# Data segment

►

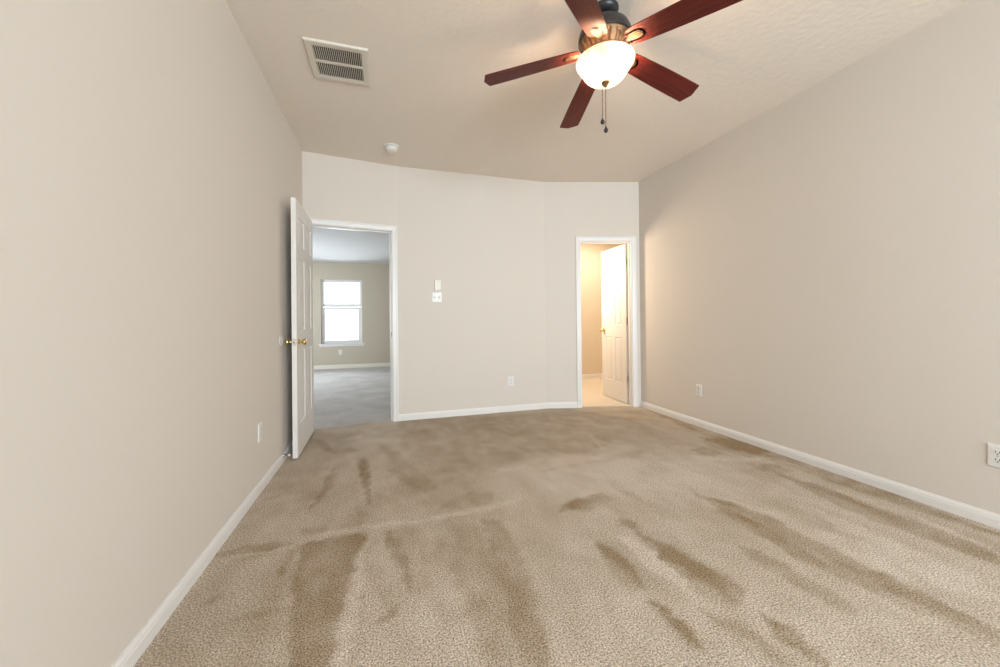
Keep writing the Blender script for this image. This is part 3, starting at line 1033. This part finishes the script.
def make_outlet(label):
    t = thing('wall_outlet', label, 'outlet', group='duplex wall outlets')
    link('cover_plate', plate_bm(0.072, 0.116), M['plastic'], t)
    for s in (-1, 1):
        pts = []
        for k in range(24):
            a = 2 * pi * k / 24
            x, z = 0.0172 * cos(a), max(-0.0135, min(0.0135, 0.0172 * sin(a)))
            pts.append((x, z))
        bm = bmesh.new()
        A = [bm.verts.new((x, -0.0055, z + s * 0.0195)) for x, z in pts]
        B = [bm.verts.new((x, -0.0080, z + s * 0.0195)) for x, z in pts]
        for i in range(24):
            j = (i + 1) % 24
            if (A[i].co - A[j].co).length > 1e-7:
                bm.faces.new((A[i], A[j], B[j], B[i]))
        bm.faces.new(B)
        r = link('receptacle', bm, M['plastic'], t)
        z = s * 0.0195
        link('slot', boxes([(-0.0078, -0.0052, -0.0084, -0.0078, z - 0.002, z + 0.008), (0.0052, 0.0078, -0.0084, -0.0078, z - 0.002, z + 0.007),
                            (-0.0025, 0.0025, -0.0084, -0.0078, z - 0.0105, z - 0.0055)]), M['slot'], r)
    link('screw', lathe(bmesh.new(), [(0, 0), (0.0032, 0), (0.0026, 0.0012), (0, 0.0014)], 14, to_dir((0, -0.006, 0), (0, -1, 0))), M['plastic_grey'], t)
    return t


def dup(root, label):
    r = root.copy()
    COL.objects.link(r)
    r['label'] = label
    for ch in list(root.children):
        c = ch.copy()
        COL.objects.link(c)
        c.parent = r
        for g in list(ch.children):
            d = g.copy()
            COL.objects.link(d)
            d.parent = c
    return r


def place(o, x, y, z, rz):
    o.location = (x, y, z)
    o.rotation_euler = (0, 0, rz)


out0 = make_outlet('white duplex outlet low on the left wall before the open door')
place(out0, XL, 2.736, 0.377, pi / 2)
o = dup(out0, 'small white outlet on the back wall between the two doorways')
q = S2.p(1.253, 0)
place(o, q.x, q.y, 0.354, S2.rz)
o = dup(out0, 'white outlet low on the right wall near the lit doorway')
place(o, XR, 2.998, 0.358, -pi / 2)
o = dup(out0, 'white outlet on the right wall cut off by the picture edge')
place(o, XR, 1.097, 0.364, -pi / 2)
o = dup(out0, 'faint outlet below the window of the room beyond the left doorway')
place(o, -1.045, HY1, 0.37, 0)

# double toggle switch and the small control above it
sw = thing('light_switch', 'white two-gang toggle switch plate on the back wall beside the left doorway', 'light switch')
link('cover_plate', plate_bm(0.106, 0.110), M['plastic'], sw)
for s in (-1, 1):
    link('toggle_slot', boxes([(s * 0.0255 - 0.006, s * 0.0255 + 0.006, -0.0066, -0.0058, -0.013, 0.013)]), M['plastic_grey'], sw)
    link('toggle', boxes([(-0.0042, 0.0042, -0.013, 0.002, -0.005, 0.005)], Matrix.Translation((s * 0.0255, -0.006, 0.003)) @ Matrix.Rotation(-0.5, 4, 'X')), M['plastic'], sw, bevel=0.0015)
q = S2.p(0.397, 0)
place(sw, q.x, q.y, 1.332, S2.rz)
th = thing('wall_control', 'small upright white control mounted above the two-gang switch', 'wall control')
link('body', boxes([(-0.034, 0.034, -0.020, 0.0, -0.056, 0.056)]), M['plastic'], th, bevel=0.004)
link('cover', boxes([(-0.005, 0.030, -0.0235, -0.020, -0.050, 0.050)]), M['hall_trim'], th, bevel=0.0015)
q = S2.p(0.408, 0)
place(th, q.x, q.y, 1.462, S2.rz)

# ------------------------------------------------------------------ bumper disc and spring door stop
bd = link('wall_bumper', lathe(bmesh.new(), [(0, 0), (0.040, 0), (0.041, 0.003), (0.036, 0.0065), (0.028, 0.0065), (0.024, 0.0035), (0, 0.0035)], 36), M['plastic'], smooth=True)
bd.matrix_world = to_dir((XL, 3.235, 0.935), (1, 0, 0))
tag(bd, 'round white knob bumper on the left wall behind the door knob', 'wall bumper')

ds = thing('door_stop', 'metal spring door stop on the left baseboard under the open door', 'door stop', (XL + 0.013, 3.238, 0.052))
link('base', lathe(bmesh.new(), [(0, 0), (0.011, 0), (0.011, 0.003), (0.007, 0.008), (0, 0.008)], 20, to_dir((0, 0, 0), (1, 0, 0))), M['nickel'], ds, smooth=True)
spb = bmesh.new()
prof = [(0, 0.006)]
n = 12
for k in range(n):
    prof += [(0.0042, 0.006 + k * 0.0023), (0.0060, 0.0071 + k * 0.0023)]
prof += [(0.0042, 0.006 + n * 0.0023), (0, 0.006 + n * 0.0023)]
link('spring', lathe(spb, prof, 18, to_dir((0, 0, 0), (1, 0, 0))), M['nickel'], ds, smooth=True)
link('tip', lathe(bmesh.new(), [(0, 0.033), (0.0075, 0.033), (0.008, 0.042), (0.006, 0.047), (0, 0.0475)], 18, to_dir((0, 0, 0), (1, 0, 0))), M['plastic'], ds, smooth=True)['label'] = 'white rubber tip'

◄

# Work to complete
Make an exact reproduction of the listing above, without any pictures.

# Solution for this problem
Keep writing the Blender script for this image. This is part 3, starting at line 1033. This part finishes the script.
def make_outlet(label):
    t = thing('wall_outlet', label, 'outlet', group='duplex wall outlets')
    link('cover_plate', plate_bm(0.072, 0.116), M['plastic'], t)
    for s in (-1, 1):
        pts = []
        for k in range(24):
            a = 2 * pi * k / 24
            x, z = 0.0172 * cos(a), max(-0.0135, min(0.0135, 0.0172 * sin(a)))
            pts.append((x, z))
        bm = bmesh.new()
        A = [bm.verts.new((x, -0.0055, z + s * 0.0195)) for x, z in pts]
        B = [bm.verts.new((x, -0.0080, z + s * 0.0195)) for x, z in pts]
        for i in range(24):
            j = (i + 1) % 24
            if (A[i].co - A[j].co).length > 1e-7:
                bm.faces.new((A[i], A[j], B[j], B[i]))
        bm.faces.new(B)
        r = link('receptacle', bm, M['plastic'], t)
        z = s * 0.0195
        link('slot', boxes([(-0.0078, -0.0052, -0.0084, -0.0078, z - 0.002, z + 0.008), (0.0052, 0.0078, -0.0084, -0.0078, z - 0.002, z + 0.007),
                            (-0.0025, 0.0025, -0.0084, -0.0078, z - 0.0105, z - 0.0055)]), M['slot'], r)
    link('screw', lathe(bmesh.new(), [(0, 0), (0.0032, 0), (0.0026, 0.0012), (0, 0.0014)], 14, to_dir((0, -0.006, 0), (0, -1, 0))), M['plastic_grey'], t)
    return t


def dup(root, label):
    r = root.copy()
    COL.objects.link(r)
    r['label'] = label
    for ch in list(root.children):
        c = ch.copy()
        COL.objects.link(c)
        c.parent = r
        for g in list(ch.children):
            d = g.copy()
            COL.objects.link(d)
            d.parent = c
    return r


def place(o, x, y, z, rz):
    o.location = (x, y, z)
    o.rotation_euler = (0, 0, rz)


out0 = make_outlet('white duplex outlet low on the left wall before the open door')
place(out0, XL, 2.736, 0.377, pi / 2)
o = dup(out0, 'small white outlet on the back wall between the two doorways')
q = S2.p(1.253, 0)
place(o, q.x, q.y, 0.354, S2.rz)
o = dup(out0, 'white outlet low on the right wall near the lit doorway')
place(o, XR, 2.998, 0.358, -pi / 2)
o = dup(out0, 'white outlet on the right wall cut off by the picture edge')
place(o, XR, 1.097, 0.364, -pi / 2)
o = dup(out0, 'faint outlet below the window of the room beyond the left doorway')
place(o, -1.045, HY1, 0.37, 0)

# double toggle switch and the small control above it
sw = thing('light_switch', 'white two-gang toggle switch plate on the back wall beside the left doorway', 'light switch')
link('cover_plate', plate_bm(0.106, 0.110), M['plastic'], sw)
for s in (-1, 1):
    link('toggle_slot', boxes([(s * 0.0255 - 0.006, s * 0.0255 + 0.006, -0.0066, -0.0058, -0.013, 0.013)]), M['plastic_grey'], sw)
    link('toggle', boxes([(-0.0042, 0.0042, -0.013, 0.002, -0.005, 0.005)], Matrix.Translation((s * 0.0255, -0.006, 0.003)) @ Matrix.Rotation(-0.5, 4, 'X')), M['plastic'], sw, bevel=0.0015)
q = S2.p(0.397, 0)
place(sw, q.x, q.y, 1.332, S2.rz)
th = thing('wall_control', 'small upright white control mounted above the two-gang switch', 'wall control')
link('body', boxes([(-0.034, 0.034, -0.020, 0.0, -0.056, 0.056)]), M['plastic'], th, bevel=0.004)
link('cover', boxes([(-0.005, 0.030, -0.0235, -0.020, -0.050, 0.050)]), M['hall_trim'], th, bevel=0.0015)
q = S2.p(0.408, 0)
place(th, q.x, q.y, 1.462, S2.rz)

# ------------------------------------------------------------------ bumper disc and spring door stop
bd = link('wall_bumper', lathe(bmesh.new(), [(0, 0), (0.040, 0), (0.041, 0.003), (0.036, 0.0065), (0.028, 0.0065), (0.024, 0.0035), (0, 0.0035)], 36), M['plastic'], smooth=True)
bd.matrix_world = to_dir((XL, 3.235, 0.935), (1, 0, 0))
tag(bd, 'round white knob bumper on the left wall behind the door knob', 'wall bumper')

ds = thing('door_stop', 'metal spring door stop on the left baseboard under the open door', 'door stop', (XL + 0.013, 3.238, 0.052))
link('base', lathe(bmesh.new(), [(0, 0), (0.011, 0), (0.011, 0.003), (0.007, 0.008), (0, 0.008)], 20, to_dir((0, 0, 0), (1, 0, 0))), M['nickel'], ds, smooth=True)
spb = bmesh.new()
prof = [(0, 0.006)]
n = 12
for k in range(n):
    prof += [(0.0042, 0.006 + k * 0.0023), (0.0060, 0.0071 + k * 0.0023)]
prof += [(0.0042, 0.006 + n * 0.0023), (0, 0.006 + n * 0.0023)]
link('spring', lathe(spb, prof, 18, to_dir((0, 0, 0), (1, 0, 0))), M['nickel'], ds, smooth=True)
link('tip', lathe(bmesh.new(), [(0, 0.033), (0.0075, 0.033), (0.008, 0.042), (0.006, 0.047), (0, 0.0475)], 18, to_dir((0, 0, 0), (1, 0, 0))), M['plastic'], ds, smooth=True)['label'] = 'white rubber tip'